La salle de la Rock School Barbey, à Bordeaux, accueillait en cette fin de mai Aldous Harding, qui venait ainsi présenter son dernier album en date, le superbe “Designer” paru chez Beggars. Le disque vient consacrer la naissance d’une auteure folk des plus douées, capable d’audaces vocales comme de titres au classicisme maîtrisé à la perfection.
Sur la grande scène, dans la salle principale (la date était originellement prévue pour une formule club, plus intime, rendue caduque par le succès), il est l’heure d’ouvrir et c’est Laura Jean, jeune femme de Melbourne, qui s’y colle. Si la musicienne – toute seule avec sa guitare et des claviers – a quelques fulgurances, l’alternance pas toujours bien dosée entre folk calme et moments éthérés peine à marquer mon esprit. Dotée d’une belle voix et d’un talent qui se devine, Laura Jean nous aurait certainement plus captivés si nous n’avions pas attendu avec impatience Aldous Harding.
Une demi-heure après qu’ont retenti les dernières notes de l’Australienne, la Néo-Zélandaise lui succède avec un groupe au complet, qui s’avérera tout à fait formidable. Il faut en effet rendre hommage à ces accompagnateurs pour leur sobriété et leur précision, qui vient souligner le talent étincelant d’Aldous Harding. La jeune femme se met instantanément la salle dans la poche et intime un silence qui fait – paradoxalement – plaisir à entendre. Sa présence est tellement forte, sa voix si précise que l’audience est subjuguée, guettant chaque mouvement, chaque regard, chaque posture, l’ensemble donnant une petite impression de décalage permanent.
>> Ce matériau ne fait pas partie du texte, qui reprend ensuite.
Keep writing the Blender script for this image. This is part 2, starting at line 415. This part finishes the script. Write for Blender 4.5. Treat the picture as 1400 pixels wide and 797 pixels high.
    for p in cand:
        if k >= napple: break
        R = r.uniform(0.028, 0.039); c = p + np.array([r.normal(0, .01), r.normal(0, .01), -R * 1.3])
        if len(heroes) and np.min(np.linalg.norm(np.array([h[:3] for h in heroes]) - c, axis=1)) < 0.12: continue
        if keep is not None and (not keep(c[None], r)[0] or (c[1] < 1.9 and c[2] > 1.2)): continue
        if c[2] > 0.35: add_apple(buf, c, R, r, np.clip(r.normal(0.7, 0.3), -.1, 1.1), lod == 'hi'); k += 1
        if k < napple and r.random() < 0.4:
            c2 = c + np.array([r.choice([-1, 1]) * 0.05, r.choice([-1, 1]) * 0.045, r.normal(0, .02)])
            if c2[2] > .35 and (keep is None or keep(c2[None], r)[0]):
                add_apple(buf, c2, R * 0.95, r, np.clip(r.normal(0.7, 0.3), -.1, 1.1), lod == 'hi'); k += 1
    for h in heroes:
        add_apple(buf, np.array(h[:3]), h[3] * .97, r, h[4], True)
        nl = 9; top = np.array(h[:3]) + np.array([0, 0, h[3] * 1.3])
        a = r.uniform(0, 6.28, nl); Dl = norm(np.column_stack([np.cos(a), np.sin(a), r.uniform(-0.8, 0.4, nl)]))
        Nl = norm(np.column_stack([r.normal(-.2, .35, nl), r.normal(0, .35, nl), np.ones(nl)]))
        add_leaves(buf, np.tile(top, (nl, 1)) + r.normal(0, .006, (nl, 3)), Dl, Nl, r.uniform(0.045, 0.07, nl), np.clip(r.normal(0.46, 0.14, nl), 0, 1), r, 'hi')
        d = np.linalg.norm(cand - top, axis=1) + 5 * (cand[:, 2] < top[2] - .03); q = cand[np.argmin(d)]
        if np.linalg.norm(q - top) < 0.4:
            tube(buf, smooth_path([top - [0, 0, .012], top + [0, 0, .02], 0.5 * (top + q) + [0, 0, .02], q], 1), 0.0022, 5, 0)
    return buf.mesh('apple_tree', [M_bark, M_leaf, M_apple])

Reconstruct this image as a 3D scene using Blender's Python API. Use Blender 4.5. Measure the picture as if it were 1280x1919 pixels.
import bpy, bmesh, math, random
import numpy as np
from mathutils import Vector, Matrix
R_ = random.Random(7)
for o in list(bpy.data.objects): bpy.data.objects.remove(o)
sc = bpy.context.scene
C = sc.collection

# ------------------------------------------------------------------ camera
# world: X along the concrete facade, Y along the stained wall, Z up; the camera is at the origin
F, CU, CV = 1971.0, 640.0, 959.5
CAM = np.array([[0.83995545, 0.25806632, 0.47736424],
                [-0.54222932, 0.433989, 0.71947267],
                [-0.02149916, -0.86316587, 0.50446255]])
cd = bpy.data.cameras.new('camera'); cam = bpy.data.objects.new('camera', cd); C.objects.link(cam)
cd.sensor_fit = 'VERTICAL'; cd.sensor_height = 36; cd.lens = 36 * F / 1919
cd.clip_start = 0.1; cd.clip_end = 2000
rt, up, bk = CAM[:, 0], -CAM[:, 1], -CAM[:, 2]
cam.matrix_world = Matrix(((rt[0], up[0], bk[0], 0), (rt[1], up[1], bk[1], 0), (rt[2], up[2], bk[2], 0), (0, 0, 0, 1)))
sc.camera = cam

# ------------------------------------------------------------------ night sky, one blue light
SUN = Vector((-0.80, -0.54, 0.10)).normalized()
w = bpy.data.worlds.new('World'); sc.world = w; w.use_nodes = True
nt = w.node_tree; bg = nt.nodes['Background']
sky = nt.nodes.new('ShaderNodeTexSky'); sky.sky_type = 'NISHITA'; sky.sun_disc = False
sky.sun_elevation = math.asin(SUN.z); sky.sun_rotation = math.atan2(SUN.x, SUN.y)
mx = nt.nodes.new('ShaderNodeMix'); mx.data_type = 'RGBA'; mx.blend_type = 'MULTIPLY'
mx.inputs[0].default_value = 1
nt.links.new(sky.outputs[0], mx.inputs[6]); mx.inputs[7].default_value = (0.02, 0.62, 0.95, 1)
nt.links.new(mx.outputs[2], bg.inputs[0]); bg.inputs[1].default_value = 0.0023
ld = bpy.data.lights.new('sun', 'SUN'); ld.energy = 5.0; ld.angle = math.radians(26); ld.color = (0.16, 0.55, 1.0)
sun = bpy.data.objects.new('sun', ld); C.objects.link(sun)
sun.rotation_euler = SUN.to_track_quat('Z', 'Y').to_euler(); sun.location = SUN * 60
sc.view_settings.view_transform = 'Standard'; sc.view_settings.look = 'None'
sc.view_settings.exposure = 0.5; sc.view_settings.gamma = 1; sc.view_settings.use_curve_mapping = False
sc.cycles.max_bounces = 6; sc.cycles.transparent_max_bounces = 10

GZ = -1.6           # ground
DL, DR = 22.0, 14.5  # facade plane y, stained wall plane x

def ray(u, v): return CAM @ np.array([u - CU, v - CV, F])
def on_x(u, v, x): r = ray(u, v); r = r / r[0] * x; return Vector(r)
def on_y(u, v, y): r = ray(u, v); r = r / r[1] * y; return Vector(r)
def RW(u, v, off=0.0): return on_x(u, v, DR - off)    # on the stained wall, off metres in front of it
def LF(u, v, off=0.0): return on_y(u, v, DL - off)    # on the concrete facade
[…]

Le personnage d’Aldous Harding, qui roule des yeux, prend un temps notable entre les chansons, ne vient pas parasiter les merveilleuses chansons dont elle est l’auteur, il vient juste y amener plus de corps et d’âme.
La setlist justement sez concentre sur “Designer”, dont la chanson éponyme vaut au public de voir les premiers pas de danse d’Aldous Harding, qui pousse aussi sa voix dans les inflexions les plus nasales, ajoutant un petit déséquilibre dans ce mélange improbable entre folk gracile et passages chaloupés. De facture plus classique, “Zoo Eyes” (et sa touche légèrement psychédélique) puis “Treasure” continuent de faire monter l’émotion avant le moment cathartique de “The Barrel”, où la salle ondule gentiment. De son album précédent, la songwriter ne gardera que “Blend”, morceau sur lequel elle tient une tasse à la main, sur laquelle elle tape avec une baguette de batterie, avant de finir sur un sublime “The World Is Looking for You”. Glissant aussi un superbe “Elation” (des sessions de “Party”) et un “Old Peel” (nouveau titre ?) tout aussi convaincant aux côtés d’extraits de “Designer”, Aldous termine avec beaucoup de classe ce concert. On en ressort avec l’impression d’avoir assisté à quelque chose de plus grand qu’un simple concert justement, l’œuvre d’une musicienne déjà immense.